### Records to process
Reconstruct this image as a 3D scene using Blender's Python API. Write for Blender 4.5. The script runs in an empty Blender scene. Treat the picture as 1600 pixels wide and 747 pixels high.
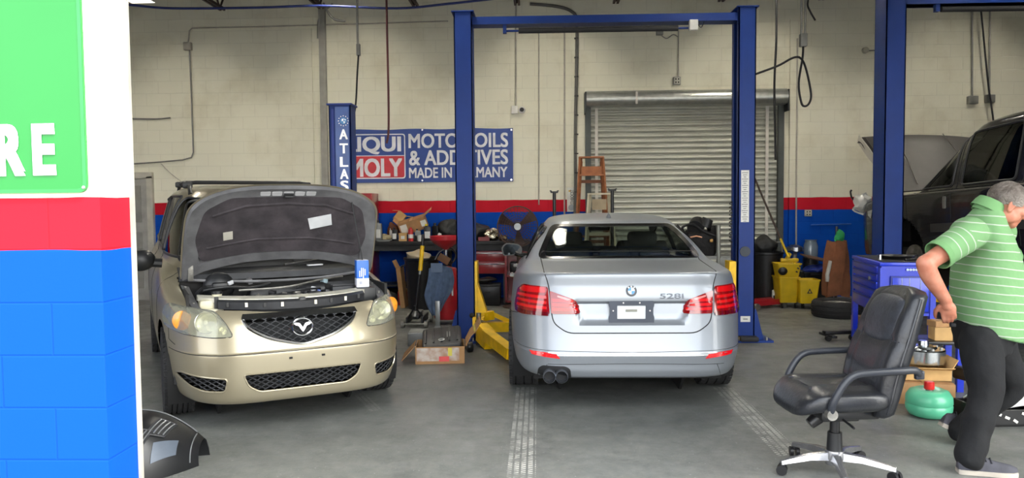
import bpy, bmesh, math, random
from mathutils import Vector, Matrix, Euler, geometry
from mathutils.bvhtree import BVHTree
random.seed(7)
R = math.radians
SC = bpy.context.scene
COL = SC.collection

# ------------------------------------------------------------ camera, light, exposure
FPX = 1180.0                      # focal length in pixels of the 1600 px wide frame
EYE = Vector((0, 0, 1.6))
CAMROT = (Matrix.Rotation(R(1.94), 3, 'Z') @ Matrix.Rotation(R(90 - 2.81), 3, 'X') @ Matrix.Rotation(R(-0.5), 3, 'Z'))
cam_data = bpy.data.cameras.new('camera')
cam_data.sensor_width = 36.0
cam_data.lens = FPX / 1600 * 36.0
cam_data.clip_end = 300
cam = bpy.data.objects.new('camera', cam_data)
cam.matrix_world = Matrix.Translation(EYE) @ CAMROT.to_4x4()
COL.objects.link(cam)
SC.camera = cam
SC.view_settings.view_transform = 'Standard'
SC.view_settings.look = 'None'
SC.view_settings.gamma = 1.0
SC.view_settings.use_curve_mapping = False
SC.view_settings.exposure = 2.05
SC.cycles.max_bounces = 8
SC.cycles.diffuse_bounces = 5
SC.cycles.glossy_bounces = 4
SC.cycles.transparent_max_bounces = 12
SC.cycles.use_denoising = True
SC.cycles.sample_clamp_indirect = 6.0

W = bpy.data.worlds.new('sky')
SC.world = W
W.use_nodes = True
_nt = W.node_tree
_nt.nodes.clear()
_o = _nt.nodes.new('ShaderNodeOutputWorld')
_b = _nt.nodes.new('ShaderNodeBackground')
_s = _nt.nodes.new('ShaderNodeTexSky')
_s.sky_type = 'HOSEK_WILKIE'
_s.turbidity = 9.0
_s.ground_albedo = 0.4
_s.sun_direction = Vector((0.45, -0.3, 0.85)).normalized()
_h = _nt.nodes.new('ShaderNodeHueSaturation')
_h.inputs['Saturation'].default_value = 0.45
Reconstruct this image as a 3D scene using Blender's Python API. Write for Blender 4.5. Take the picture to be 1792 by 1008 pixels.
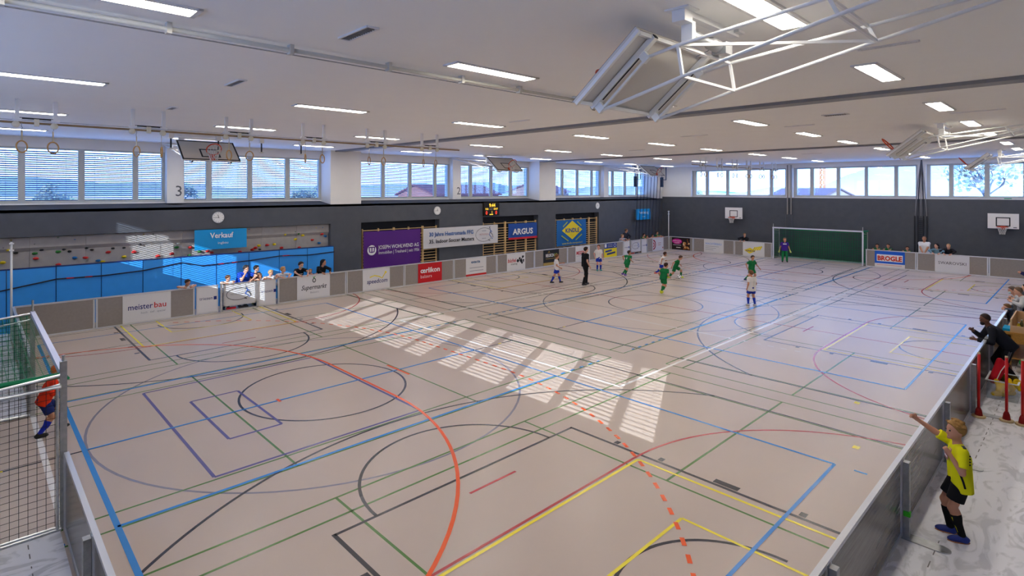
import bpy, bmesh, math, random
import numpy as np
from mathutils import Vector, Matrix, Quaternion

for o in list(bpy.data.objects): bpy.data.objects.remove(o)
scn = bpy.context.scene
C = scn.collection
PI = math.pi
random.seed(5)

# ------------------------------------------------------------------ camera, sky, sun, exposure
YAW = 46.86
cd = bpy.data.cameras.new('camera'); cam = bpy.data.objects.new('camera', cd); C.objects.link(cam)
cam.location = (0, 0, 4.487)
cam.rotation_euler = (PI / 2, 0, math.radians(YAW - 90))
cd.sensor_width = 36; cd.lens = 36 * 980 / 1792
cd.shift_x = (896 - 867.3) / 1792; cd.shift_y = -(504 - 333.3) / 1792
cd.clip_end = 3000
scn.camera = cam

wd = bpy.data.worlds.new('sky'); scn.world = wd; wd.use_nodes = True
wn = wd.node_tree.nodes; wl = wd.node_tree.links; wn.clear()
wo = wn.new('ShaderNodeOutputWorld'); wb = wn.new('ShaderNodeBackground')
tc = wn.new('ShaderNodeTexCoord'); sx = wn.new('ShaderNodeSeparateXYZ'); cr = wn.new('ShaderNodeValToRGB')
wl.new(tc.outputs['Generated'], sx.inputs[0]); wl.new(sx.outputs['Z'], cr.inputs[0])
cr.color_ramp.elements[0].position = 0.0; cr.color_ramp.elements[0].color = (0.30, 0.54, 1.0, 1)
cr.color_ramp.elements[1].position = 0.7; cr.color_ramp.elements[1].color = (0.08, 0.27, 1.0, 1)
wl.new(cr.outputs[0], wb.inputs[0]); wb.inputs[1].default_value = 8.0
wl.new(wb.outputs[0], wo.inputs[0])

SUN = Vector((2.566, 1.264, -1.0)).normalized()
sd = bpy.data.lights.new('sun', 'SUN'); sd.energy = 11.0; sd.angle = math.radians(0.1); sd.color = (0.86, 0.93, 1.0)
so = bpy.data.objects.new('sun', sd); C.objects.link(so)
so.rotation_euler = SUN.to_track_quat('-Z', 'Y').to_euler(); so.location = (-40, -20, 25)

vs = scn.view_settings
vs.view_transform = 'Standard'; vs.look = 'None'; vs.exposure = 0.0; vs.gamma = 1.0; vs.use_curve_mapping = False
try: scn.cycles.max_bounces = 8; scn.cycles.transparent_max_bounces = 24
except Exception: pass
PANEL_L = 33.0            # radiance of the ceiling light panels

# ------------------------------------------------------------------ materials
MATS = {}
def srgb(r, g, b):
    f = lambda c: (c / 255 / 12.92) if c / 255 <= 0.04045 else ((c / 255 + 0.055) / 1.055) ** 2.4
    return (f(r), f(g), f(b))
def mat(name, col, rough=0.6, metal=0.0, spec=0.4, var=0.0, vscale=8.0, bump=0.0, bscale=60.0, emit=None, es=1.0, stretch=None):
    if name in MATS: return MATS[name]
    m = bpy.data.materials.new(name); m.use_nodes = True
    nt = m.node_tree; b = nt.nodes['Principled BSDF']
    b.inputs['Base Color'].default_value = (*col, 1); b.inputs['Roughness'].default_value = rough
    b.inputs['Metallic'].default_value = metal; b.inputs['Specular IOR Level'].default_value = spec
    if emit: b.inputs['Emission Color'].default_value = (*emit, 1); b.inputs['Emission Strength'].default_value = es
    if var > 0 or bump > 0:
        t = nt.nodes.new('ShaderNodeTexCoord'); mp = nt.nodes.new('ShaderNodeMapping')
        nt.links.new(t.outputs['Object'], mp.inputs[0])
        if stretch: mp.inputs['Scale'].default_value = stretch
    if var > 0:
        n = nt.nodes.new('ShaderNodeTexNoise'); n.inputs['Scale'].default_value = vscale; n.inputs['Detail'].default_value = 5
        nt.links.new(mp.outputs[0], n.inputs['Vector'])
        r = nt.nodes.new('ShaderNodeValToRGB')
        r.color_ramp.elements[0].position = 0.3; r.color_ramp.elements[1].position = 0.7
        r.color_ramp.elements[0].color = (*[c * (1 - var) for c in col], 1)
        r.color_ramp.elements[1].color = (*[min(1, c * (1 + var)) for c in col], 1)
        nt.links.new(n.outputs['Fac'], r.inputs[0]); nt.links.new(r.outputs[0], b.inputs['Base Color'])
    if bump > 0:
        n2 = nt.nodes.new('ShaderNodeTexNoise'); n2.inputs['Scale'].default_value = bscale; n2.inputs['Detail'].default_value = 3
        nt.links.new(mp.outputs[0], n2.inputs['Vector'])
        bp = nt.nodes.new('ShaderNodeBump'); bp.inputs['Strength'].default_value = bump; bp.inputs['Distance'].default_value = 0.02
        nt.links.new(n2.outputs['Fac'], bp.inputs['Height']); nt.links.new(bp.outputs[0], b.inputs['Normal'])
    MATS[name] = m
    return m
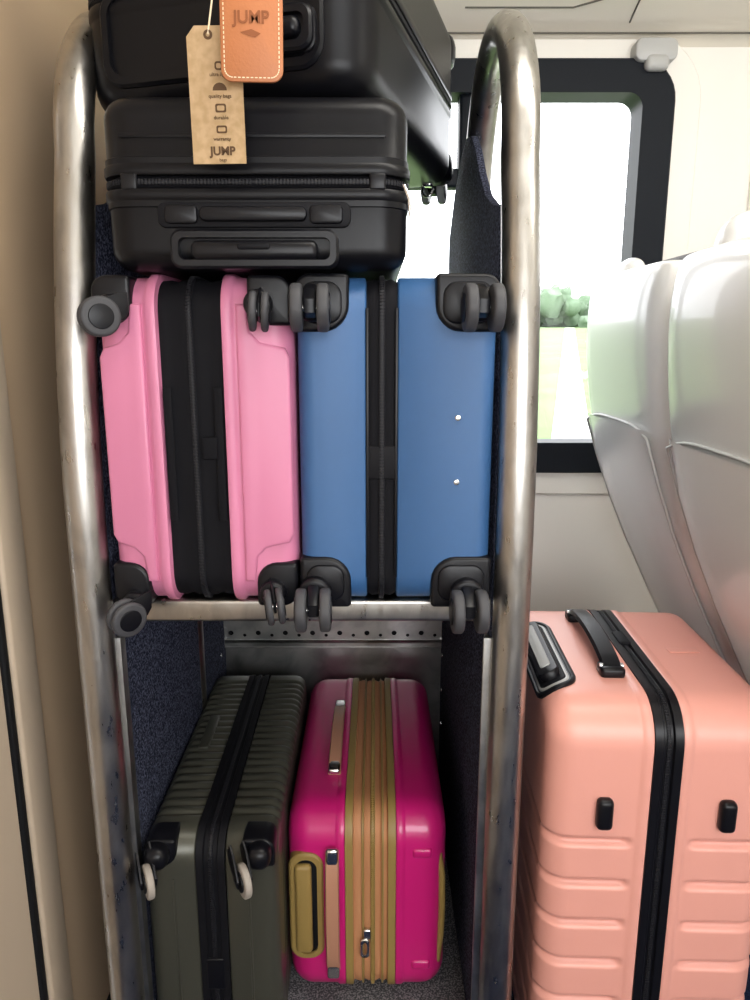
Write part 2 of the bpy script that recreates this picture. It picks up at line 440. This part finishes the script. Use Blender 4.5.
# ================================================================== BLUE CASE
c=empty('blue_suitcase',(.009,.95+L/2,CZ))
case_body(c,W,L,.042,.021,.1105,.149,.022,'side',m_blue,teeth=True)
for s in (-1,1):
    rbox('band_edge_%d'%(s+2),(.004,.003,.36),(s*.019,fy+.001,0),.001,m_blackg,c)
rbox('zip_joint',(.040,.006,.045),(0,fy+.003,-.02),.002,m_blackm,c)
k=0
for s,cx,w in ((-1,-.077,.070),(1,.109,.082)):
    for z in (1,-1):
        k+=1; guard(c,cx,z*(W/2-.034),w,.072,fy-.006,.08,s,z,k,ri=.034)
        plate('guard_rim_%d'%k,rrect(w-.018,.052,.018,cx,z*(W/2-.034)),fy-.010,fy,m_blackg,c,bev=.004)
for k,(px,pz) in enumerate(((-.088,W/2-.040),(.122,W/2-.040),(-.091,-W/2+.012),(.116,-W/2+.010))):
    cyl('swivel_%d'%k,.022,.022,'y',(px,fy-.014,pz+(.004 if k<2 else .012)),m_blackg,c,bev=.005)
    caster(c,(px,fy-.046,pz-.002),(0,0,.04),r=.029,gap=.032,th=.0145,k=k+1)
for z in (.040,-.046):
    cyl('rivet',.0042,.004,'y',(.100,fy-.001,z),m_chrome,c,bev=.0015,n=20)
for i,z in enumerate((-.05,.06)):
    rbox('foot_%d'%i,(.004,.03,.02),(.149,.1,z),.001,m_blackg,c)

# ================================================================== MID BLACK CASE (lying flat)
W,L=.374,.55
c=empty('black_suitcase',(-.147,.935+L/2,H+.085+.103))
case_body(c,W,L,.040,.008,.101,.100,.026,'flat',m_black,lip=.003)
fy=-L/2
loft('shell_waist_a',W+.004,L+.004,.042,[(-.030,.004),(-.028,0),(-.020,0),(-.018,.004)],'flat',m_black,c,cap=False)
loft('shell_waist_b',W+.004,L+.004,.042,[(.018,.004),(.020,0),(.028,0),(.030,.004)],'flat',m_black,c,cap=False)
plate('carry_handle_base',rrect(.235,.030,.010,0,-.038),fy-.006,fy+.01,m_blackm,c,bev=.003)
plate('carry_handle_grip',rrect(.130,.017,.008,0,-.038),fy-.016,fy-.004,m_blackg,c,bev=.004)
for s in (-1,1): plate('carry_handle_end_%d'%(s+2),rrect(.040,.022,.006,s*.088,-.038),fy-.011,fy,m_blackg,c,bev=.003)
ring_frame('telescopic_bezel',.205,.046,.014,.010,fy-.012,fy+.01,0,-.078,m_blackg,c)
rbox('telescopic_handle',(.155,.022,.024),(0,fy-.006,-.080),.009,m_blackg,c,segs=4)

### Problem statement
Exactly reproduce the run of lines from the start of the listing through the line with "SC.cycles.sample_clamp_indirect = 6.0", inclusive; pictures are not copied.

### Correct output
Reconstruct this image as a 3D scene using Blender's Python API. Write for Blender 4.5. The script runs in an empty Blender scene. Treat the picture as 1600 pixels wide and 747 pixels high.
import bpy, bmesh, math, random
from mathutils import Vector, Matrix, Euler, geometry
from mathutils.bvhtree import BVHTree
random.seed(7)
R = math.radians
SC = bpy.context.scene
COL = SC.collection

# ------------------------------------------------------------ camera, light, exposure
FPX = 1180.0                      # focal length in pixels of the 1600 px wide frame
EYE = Vector((0, 0, 1.6))
CAMROT = (Matrix.Rotation(R(1.94), 3, 'Z') @ Matrix.Rotation(R(90 - 2.81), 3, 'X') @ Matrix.Rotation(R(-0.5), 3, 'Z'))
cam_data = bpy.data.cameras.new('camera')
cam_data.sensor_width = 36.0
cam_data.lens = FPX / 1600 * 36.0
cam_data.clip_end = 300
cam = bpy.data.objects.new('camera', cam_data)
cam.matrix_world = Matrix.Translation(EYE) @ CAMROT.to_4x4()
COL.objects.link(cam)
SC.camera = cam
SC.view_settings.view_transform = 'Standard'
SC.view_settings.look = 'None'
SC.view_settings.gamma = 1.0
SC.view_settings.use_curve_mapping = False
SC.view_settings.exposure = 2.05
SC.cycles.max_bounces = 8
SC.cycles.diffuse_bounces = 5
SC.cycles.glossy_bounces = 4
SC.cycles.transparent_max_bounces = 12
SC.cycles.use_denoising = True
SC.cycles.sample_clamp_indirect = 6.0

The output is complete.